You Reap What You Sow

Posted on March 5, 2011


In my studying and reading lately I keep coming across the following quote in many variations:

“Sow a thought, reap an action;

Sow an action, reap a habit;

Sow a habit, reap a character;

Sow a character, reap a destiny.”

                                                                    Ralph Waldo Emerson

Last night I retold this story of mine to some friends. I used it to demonstrate the principles related to achieving perfection in temporal and/or spiritual things. Here goes.

When I started dancing seriously I was very dedicated and worked extremely hard. I got a scholarship to attend a performing arts prep school my senior year of high school. Being a big fish in a small pond I was dismayed when I didn’t qualify to be in the advanced ballet classes. You see I’d overheard the comments the auditioning teacher had made to my mother, and I remember the look she gave me when I arrived to be assessed. She looked like she approved. I had poise and grace she told my mother. I looked like a dancer. I held myself like one. But all of that was superficial.

But I persevered and one day my efforts were noticed. I was called to the head master’s table during lunch where all the dance teachers sat very poised, silently assessing me as I approached. “Betsy,” the head ballet mistress said,”we’ve noticed how hard you’ve been working.  We’re inviting you to a master’s class at the end of the week. A dancer from the Boston Ballet will be teaching a class and we think you’d enjoy it.” Finally, I thought. They’ll see I’m in the wrong class!

The time for class came and I stood in the back of the room waiting for the instructions and the music to begin. Everything in ballet is repetition of basics in endless variations with a lot of creativity thrown in. I understood the directions the teacher gave. But when the music started I quickly became lost. Everything was so fast! I realized something profound in that moment. My dancing wasn’t me, yet. I still had to think. And the process of thinking got in the way of being. I knew over time my body would get it so completely that no thought would be required. I would be the dance.

That’s what separated me from the advanced students.
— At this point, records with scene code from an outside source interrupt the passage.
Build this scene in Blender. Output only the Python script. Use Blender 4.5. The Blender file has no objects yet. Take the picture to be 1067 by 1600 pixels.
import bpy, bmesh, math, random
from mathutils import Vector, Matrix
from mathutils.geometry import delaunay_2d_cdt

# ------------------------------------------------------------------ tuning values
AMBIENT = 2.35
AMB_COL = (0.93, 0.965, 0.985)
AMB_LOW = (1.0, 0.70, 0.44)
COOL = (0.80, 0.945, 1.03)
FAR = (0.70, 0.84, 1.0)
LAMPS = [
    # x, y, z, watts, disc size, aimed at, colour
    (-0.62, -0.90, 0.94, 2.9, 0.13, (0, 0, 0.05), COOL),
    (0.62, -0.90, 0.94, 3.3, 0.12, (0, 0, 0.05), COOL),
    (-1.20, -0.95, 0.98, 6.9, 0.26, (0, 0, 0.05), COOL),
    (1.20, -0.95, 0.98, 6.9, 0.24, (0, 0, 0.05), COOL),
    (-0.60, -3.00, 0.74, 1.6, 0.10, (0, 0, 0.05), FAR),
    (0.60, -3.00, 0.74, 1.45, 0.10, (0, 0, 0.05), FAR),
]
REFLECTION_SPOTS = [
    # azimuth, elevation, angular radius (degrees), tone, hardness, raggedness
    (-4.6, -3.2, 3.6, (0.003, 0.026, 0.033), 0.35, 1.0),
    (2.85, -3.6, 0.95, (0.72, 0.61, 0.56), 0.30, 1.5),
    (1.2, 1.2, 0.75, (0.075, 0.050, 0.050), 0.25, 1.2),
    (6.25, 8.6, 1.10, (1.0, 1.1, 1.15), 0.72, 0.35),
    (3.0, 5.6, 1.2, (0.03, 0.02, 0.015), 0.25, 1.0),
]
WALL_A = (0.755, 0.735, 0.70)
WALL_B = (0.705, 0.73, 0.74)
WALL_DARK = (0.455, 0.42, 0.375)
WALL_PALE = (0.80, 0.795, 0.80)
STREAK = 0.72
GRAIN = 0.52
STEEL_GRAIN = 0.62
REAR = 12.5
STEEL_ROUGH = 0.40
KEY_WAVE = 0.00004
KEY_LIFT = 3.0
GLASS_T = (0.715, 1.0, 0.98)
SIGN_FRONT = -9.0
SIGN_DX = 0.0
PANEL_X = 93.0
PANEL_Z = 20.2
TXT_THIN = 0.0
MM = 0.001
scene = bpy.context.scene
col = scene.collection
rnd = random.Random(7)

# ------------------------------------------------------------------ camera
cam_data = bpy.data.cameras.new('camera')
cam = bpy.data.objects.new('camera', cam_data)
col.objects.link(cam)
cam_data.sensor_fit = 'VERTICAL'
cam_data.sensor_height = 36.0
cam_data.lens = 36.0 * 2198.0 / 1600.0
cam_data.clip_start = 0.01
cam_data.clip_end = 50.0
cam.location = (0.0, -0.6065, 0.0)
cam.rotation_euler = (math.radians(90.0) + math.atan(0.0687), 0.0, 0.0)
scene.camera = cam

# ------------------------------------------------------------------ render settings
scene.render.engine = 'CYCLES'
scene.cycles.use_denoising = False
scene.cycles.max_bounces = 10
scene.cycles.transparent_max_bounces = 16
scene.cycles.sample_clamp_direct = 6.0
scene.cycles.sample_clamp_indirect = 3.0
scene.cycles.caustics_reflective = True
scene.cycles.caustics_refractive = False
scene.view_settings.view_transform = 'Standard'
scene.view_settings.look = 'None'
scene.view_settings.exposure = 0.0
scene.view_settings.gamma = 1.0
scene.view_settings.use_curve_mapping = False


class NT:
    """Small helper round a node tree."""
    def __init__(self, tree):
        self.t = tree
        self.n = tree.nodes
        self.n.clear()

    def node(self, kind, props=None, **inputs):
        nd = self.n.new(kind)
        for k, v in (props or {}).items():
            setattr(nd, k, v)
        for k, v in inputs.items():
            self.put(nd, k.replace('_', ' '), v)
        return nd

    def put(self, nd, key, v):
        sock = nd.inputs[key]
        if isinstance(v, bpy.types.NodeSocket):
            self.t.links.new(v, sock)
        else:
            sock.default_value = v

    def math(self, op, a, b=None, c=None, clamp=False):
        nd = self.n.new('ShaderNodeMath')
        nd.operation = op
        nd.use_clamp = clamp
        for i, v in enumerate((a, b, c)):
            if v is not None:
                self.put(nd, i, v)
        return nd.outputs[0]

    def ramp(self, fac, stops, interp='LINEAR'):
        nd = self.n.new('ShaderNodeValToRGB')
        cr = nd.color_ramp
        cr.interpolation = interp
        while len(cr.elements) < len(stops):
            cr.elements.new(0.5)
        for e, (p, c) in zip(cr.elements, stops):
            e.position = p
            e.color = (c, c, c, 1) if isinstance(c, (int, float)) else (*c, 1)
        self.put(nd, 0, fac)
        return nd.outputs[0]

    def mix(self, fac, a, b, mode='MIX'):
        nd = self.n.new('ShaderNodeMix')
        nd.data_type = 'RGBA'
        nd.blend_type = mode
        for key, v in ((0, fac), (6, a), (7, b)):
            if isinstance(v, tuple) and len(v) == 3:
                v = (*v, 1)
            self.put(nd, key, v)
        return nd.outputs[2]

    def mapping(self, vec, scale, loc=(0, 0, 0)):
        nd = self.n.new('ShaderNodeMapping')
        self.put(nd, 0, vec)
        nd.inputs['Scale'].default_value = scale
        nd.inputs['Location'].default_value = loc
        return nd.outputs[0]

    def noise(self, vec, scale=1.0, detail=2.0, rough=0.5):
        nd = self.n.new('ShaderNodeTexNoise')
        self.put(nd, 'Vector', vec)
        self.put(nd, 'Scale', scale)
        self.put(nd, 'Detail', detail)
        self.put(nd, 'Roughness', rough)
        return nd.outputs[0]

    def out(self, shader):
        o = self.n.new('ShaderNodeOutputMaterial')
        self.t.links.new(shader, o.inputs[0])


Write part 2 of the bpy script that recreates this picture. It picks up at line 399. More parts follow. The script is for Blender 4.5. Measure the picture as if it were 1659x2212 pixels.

They were artists. They’d consistently practiced habits (exercises) correctly over such a long period of time that they had mastered their craft. They’d achieved that wonderful state where muscle-memory  kicks in and they just dance.

So what did I learn that I’ve been able to apply the journey I’m on to perfection in anything? I learned that there are correct principles and processes that lead you where you want to go to be what you want to be. All of our goals need dedication and committment to the mundane task of repetition that turn the perception of something into pure knowledge. And that if you stick with something long enough, and if you are persistent in applying basic principles, you’ll get what you want.

There was one danger that I faced head-on when I auditioned for class-placement as a dancer. And that is one that we rarely put words to. Just because I looked the part didn’t mean that I’d mastered what was required to be called one. Later I learned that I was in love with dancing, but not in being a dancer. There’s a huge difference. One requires very little effort. The other would demand great sacrifices that I was not willing to make.

And if I want to change my destiny, I will start by changing my thoughts. I’ll have mentors, teachers, friends and guides to help me reach my goals. But the choice is mine. There will be no short-cuts offered. The making and breaking of habits will always be the most challenging part of the process.

And those habits, the ones that lead me to fulfillment and happiness will enhance every part of my life. For some reason unexplained to me, some of the gifts of self-mastery are peace and simple joy.